Armenia has repeatedly said a mass exodus from the region would be the fault of the Azerbaijani authorities.
In a TV address on Sunday, Mr Pashinyan said many inside the enclave would “see expulsion from the homeland as the only way out” unless Azerbaijan provided “real living conditions” and “effective mechanisms of protection against ethnic cleansing”.
He repeated that his government was prepared to “lovingly welcome our brothers and sisters”. But David Babayan, an adviser to Nagorno-Karabakh's ethnic Armenian leader Samvel Shahramanyan, told Reuters he expected almost everyone to leave.
His people “do not want to live as part of Azerbaijan – 99.9% prefer to leave our historic lands”, he said.
“The fate of our poor people will go down in history as a disgrace and a shame for the Armenian people and for the whole civilised world,” he told Reuters.
“Those responsible for our fate will one day have to answer before God for their sins.” Nagorno-Karabakh – a mountainous region in the South Caucasus – is recognised internationally as part of Azerbaijan, but has been controlled by ethnic Armenians for three decades.
The enclave has been supported by Armenia – but also by their ally, Russia, which has had hundreds of soldiers there for years.
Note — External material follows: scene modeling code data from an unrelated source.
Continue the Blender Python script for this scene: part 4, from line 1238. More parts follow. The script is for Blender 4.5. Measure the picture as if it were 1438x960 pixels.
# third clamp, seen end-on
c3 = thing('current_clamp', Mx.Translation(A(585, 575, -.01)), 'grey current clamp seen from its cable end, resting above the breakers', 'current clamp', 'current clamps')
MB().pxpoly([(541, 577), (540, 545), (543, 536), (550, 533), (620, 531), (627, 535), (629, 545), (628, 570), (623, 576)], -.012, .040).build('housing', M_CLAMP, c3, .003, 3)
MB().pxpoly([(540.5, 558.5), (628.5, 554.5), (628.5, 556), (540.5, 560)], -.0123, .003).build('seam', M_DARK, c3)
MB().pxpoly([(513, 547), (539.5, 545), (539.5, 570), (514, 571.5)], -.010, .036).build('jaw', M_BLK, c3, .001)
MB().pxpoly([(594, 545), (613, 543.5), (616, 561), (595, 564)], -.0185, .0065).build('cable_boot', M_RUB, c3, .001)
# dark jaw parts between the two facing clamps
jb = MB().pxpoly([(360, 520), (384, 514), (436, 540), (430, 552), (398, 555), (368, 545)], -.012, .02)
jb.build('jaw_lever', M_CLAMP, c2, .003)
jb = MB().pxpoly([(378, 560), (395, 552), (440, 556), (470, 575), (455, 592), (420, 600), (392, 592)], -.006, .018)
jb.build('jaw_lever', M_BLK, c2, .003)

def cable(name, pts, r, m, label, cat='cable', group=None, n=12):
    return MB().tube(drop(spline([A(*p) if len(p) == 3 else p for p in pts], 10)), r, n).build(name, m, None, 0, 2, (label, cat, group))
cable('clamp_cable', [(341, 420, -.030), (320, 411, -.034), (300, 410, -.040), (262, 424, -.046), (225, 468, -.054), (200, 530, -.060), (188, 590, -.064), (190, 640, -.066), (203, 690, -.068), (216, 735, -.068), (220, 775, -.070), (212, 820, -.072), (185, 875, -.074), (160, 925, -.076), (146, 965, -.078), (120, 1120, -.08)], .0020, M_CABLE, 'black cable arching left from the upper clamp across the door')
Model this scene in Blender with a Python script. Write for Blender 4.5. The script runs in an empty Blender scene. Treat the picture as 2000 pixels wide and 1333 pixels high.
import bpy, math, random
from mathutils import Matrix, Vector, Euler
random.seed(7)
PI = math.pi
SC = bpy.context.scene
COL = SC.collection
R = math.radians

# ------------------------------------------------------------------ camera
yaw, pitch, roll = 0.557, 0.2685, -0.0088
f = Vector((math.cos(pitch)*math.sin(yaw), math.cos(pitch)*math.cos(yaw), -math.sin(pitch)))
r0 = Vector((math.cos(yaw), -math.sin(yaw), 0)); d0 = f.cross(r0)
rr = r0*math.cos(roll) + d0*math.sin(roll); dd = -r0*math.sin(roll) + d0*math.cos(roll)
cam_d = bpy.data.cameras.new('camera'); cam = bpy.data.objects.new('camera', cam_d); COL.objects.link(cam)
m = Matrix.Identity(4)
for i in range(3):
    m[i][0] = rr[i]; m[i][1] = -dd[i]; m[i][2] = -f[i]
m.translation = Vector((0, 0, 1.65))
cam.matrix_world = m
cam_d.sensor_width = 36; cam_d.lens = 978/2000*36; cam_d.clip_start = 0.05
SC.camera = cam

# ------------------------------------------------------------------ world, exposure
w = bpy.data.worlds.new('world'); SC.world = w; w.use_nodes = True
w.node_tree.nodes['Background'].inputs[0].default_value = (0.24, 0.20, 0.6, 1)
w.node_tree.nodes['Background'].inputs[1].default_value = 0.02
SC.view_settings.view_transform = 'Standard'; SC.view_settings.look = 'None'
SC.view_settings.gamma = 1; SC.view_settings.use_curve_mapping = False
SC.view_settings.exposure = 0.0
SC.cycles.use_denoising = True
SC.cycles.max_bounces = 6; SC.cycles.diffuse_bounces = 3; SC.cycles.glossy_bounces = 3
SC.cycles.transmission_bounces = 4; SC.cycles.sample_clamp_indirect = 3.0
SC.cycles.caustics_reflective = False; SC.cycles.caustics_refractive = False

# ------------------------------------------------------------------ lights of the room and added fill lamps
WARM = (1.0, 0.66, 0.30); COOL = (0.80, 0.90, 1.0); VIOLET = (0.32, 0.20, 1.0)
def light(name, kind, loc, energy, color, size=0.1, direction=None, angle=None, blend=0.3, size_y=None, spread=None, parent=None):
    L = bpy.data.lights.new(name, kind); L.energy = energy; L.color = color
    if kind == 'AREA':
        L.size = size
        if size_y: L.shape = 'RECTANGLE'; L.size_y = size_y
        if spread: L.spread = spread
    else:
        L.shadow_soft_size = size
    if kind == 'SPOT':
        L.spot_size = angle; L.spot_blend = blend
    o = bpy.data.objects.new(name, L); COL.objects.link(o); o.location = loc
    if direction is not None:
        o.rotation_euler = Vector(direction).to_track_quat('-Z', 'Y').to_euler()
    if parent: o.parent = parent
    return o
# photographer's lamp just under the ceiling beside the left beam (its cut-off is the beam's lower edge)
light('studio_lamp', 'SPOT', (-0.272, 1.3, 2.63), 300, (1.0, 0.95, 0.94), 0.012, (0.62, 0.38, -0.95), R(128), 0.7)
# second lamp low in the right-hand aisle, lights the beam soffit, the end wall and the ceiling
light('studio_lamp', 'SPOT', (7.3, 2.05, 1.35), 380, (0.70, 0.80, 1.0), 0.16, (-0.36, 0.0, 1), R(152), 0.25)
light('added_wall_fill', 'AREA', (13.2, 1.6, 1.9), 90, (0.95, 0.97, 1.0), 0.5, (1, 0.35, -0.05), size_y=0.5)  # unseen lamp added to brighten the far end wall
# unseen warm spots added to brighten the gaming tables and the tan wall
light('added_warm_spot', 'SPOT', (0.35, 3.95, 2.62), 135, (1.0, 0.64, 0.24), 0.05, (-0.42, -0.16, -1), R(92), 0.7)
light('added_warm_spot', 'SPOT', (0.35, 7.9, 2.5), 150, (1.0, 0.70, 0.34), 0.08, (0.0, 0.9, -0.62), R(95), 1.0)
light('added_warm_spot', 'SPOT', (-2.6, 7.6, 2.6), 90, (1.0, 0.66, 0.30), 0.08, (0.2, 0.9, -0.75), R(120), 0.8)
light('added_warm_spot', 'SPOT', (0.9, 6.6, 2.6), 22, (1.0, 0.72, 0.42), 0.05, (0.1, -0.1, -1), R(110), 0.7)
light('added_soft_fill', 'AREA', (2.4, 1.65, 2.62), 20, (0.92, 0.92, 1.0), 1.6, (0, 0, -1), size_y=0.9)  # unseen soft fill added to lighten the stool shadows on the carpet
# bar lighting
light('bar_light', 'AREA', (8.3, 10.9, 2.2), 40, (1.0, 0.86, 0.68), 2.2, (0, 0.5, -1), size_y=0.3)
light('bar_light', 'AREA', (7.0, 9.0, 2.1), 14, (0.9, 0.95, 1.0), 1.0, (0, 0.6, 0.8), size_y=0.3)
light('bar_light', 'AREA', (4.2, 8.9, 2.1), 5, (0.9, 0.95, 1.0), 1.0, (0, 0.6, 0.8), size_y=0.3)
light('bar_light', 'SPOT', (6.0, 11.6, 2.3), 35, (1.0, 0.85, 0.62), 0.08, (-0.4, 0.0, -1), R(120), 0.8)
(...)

Five Russian peacekeepers were killed – alongside at least 200 ethnic Armenians and dozens of Azerbaijani soldiers – as Azerbaijan's army swept in last week.
On Sunday, Azerbaijan's defence ministry said it had confiscated more military equipment including a large number of rockets, artillery shells, mines and ammunition.
Despite Azerbaijan's public reassurances, there are fears about the residents of Nagorno-Karabakh, with only one aid delivery of 70 tonnes of food having been allowed through since separatists accepted a ceasefire and agreed to disarm.
Ethnic Armenian leaders say thousands are without food or shelter and sleeping in basements, school buildings or outside.